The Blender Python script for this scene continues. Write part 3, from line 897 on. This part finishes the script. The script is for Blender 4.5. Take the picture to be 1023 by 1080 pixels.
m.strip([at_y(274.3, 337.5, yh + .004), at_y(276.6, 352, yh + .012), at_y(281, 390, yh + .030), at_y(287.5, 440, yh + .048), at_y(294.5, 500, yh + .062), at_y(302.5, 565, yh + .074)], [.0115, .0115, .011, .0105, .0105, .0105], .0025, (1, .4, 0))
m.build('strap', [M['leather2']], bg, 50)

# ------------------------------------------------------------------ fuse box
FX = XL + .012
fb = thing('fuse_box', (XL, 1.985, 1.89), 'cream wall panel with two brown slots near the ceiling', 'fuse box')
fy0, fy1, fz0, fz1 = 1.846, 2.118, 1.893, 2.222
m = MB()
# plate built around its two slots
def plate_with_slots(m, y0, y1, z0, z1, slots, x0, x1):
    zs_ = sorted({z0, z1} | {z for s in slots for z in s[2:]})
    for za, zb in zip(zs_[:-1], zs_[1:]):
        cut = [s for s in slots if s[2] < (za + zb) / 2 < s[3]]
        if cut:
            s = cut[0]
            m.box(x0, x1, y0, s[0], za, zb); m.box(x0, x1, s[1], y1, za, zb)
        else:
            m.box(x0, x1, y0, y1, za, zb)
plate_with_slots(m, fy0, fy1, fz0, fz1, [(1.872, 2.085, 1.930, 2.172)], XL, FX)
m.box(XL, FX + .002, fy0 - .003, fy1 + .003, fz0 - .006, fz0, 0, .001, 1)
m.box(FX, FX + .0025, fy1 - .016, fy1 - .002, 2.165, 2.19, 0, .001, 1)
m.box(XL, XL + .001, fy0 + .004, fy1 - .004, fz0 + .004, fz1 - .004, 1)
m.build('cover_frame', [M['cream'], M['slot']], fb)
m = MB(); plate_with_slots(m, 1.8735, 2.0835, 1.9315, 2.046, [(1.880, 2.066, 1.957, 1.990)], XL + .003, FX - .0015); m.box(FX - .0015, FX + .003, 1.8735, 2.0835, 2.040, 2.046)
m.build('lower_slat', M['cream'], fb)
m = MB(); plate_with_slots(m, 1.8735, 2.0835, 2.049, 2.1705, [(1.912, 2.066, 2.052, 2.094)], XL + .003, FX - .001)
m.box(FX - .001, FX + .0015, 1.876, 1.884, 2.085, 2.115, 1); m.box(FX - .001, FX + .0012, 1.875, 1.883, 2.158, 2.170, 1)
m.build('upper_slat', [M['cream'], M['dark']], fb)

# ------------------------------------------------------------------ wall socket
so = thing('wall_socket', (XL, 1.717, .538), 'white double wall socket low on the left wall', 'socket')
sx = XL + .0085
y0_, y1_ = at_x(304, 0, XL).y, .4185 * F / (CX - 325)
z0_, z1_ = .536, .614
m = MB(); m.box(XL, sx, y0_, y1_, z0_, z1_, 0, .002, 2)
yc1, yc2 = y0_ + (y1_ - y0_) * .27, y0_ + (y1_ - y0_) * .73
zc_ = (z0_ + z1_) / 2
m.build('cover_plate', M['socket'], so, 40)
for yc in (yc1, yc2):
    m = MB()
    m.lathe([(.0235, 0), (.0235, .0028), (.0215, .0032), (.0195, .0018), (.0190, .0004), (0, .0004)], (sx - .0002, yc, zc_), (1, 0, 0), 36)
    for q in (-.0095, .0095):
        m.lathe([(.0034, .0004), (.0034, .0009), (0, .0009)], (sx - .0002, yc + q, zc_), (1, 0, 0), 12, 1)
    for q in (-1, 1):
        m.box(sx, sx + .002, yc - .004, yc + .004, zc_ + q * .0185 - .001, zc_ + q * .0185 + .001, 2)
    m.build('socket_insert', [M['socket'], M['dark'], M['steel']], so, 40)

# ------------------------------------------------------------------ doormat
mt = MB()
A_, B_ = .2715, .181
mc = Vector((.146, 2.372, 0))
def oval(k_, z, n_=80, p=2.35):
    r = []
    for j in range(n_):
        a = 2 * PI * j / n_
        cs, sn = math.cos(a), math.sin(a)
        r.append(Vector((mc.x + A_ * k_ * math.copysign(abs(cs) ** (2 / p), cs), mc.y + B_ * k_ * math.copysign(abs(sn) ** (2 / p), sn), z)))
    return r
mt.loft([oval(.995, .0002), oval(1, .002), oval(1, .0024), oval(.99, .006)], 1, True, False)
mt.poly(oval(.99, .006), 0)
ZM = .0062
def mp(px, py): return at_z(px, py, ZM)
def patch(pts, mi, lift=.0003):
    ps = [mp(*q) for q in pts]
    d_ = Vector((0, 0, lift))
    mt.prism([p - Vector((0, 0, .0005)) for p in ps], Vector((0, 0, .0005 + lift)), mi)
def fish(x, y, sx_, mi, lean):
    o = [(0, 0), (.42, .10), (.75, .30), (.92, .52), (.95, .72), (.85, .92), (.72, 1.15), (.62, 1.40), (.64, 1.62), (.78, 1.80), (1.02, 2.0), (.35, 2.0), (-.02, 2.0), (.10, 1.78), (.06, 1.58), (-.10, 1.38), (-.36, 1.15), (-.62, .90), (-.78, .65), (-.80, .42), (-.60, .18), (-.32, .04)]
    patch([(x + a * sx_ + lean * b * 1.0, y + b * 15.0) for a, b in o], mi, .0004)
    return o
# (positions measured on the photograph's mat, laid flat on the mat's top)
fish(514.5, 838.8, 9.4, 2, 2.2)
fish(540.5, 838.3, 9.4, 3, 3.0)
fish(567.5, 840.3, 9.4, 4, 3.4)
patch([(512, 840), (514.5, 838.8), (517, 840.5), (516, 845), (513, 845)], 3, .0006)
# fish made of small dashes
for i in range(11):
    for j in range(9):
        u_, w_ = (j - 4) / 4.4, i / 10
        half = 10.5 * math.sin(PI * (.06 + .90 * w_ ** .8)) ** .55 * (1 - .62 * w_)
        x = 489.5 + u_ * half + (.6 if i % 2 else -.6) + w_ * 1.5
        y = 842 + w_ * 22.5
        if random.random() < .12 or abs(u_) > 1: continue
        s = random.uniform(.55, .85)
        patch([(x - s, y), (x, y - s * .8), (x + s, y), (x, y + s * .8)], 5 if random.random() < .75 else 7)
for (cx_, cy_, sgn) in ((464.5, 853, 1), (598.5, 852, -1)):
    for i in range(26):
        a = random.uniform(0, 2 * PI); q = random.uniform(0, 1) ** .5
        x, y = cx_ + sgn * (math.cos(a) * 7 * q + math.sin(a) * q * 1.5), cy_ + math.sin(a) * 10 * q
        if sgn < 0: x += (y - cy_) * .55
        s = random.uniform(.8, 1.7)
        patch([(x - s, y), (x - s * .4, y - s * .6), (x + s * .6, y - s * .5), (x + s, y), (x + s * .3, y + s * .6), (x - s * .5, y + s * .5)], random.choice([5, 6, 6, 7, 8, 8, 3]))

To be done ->
Repeat, exactly and only, the lines from the beginning of the material through the line that contains "m.build('strap', [M['leather2']], bg, 50)".

Answer for this exercise ->
The Blender Python script for this scene continues. Write part 3, from line 897 on. This part finishes the script. The script is for Blender 4.5. Take the picture to be 1023 by 1080 pixels.
m.strip([at_y(274.3, 337.5, yh + .004), at_y(276.6, 352, yh + .012), at_y(281, 390, yh + .030), at_y(287.5, 440, yh + .048), at_y(294.5, 500, yh + .062), at_y(302.5, 565, yh + .074)], [.0115, .0115, .011, .0105, .0105, .0105], .0025, (1, .4, 0))
m.build('strap', [M['leather2']], bg, 50)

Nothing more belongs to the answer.